WORK TO COMPLETE - Copy out exactly the lines from the start of the data to the line containing "scene.camera = cam". Include both.

(Excerpt from a dataset)
· · · · · · ·
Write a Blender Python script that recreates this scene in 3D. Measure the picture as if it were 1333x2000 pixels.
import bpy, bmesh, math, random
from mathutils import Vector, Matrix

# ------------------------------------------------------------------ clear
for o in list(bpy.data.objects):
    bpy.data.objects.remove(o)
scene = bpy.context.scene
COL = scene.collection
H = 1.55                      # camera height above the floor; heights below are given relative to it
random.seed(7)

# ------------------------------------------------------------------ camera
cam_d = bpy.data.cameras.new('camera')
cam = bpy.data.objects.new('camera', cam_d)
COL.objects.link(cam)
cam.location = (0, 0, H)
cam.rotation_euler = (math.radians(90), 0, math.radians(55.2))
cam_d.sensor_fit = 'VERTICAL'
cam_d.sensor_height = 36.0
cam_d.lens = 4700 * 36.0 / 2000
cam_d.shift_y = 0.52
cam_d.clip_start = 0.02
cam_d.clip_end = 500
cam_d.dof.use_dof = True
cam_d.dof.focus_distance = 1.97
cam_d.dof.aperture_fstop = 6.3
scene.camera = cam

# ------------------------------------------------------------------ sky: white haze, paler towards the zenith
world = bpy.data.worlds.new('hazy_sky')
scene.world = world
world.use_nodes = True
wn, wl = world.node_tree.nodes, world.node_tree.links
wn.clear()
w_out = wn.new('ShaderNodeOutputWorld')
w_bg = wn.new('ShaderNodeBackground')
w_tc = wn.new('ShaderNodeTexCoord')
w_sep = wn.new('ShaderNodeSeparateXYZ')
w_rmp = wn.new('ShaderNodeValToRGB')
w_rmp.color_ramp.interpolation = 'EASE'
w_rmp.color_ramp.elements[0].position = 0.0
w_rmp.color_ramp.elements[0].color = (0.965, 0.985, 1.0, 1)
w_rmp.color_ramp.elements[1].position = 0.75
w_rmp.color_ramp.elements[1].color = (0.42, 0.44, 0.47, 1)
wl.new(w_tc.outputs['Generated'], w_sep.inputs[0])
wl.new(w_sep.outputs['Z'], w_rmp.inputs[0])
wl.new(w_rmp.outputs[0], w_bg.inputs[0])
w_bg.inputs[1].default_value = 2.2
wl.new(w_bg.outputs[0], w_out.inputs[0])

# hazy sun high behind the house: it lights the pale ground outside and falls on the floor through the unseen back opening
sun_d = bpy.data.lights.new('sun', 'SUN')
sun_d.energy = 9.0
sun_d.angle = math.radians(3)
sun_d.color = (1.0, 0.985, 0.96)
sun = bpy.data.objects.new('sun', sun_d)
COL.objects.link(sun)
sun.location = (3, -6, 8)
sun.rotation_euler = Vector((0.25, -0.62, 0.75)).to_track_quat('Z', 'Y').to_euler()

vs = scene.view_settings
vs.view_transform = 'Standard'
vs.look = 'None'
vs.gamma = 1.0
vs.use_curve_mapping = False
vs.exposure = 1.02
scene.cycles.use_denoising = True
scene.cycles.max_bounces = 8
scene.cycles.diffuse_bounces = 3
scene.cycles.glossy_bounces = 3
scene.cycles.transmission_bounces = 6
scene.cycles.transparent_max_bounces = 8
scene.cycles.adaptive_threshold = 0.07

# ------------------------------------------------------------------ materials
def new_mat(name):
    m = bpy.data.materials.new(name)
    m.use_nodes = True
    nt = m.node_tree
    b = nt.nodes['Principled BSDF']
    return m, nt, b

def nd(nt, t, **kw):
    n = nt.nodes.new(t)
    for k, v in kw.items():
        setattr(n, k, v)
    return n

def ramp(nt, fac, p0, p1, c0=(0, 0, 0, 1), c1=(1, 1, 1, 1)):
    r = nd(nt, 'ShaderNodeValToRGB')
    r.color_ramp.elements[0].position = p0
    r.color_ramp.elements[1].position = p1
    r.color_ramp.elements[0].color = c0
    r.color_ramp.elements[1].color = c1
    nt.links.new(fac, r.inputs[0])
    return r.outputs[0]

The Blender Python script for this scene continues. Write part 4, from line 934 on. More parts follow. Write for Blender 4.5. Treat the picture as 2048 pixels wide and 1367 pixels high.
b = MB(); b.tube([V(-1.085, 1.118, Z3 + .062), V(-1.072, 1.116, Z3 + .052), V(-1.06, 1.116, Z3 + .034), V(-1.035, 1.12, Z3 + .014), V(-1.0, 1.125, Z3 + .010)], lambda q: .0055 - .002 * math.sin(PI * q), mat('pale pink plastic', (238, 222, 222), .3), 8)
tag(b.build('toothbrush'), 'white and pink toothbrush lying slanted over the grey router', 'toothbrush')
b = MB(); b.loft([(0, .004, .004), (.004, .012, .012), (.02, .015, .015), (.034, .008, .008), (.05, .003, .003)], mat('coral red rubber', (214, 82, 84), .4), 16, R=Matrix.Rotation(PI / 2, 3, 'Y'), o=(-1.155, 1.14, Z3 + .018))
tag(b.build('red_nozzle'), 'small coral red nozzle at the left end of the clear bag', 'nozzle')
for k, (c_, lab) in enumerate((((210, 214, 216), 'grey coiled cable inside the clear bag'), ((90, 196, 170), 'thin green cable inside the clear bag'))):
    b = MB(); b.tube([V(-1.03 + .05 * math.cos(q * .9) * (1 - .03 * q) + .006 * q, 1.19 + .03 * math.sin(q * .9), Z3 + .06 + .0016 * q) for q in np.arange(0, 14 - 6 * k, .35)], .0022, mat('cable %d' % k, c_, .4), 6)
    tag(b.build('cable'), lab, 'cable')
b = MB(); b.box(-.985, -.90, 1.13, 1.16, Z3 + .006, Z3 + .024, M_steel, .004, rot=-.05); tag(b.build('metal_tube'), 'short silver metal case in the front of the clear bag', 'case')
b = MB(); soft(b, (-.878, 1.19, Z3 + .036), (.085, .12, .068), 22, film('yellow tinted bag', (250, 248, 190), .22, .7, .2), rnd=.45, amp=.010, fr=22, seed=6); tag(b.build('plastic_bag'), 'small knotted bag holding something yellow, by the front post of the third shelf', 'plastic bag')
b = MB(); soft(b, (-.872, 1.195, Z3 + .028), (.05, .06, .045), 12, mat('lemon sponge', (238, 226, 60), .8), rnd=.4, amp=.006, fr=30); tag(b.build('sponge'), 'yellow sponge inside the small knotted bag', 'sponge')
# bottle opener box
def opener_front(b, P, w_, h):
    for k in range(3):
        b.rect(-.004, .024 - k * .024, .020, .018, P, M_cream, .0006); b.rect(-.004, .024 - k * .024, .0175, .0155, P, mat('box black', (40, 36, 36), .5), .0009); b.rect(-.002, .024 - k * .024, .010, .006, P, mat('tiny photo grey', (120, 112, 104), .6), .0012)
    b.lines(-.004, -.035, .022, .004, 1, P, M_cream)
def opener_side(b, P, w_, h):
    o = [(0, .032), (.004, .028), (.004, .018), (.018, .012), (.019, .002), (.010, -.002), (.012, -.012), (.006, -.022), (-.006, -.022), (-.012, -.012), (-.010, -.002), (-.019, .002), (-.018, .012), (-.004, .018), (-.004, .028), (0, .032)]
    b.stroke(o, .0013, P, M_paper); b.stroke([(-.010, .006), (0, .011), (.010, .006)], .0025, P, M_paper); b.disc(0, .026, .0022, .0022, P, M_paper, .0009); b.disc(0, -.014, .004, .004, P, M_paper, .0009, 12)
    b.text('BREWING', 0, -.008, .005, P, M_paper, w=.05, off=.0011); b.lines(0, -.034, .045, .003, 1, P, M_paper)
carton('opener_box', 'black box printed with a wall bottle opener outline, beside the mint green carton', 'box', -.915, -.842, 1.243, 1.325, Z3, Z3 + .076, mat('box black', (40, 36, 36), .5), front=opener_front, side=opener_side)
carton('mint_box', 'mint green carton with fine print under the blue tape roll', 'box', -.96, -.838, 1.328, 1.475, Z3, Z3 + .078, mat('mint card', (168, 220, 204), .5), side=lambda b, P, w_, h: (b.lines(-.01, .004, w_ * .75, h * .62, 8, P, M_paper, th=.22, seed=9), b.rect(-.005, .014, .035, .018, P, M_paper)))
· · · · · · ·
REPLY TO THE EXERCISE -
Write a Blender Python script that recreates this scene in 3D. Measure the picture as if it were 1333x2000 pixels.
import bpy, bmesh, math, random
from mathutils import Vector, Matrix

# ------------------------------------------------------------------ clear
for o in list(bpy.data.objects):
    bpy.data.objects.remove(o)
scene = bpy.context.scene
COL = scene.collection
H = 1.55                      # camera height above the floor; heights below are given relative to it
random.seed(7)

# ------------------------------------------------------------------ camera
cam_d = bpy.data.cameras.new('camera')
cam = bpy.data.objects.new('camera', cam_d)
COL.objects.link(cam)
cam.location = (0, 0, H)
cam.rotation_euler = (math.radians(90), 0, math.radians(55.2))
cam_d.sensor_fit = 'VERTICAL'
cam_d.sensor_height = 36.0
cam_d.lens = 4700 * 36.0 / 2000
cam_d.shift_y = 0.52
cam_d.clip_start = 0.02
cam_d.clip_end = 500
cam_d.dof.use_dof = True
cam_d.dof.focus_distance = 1.97
cam_d.dof.aperture_fstop = 6.3
scene.camera = cam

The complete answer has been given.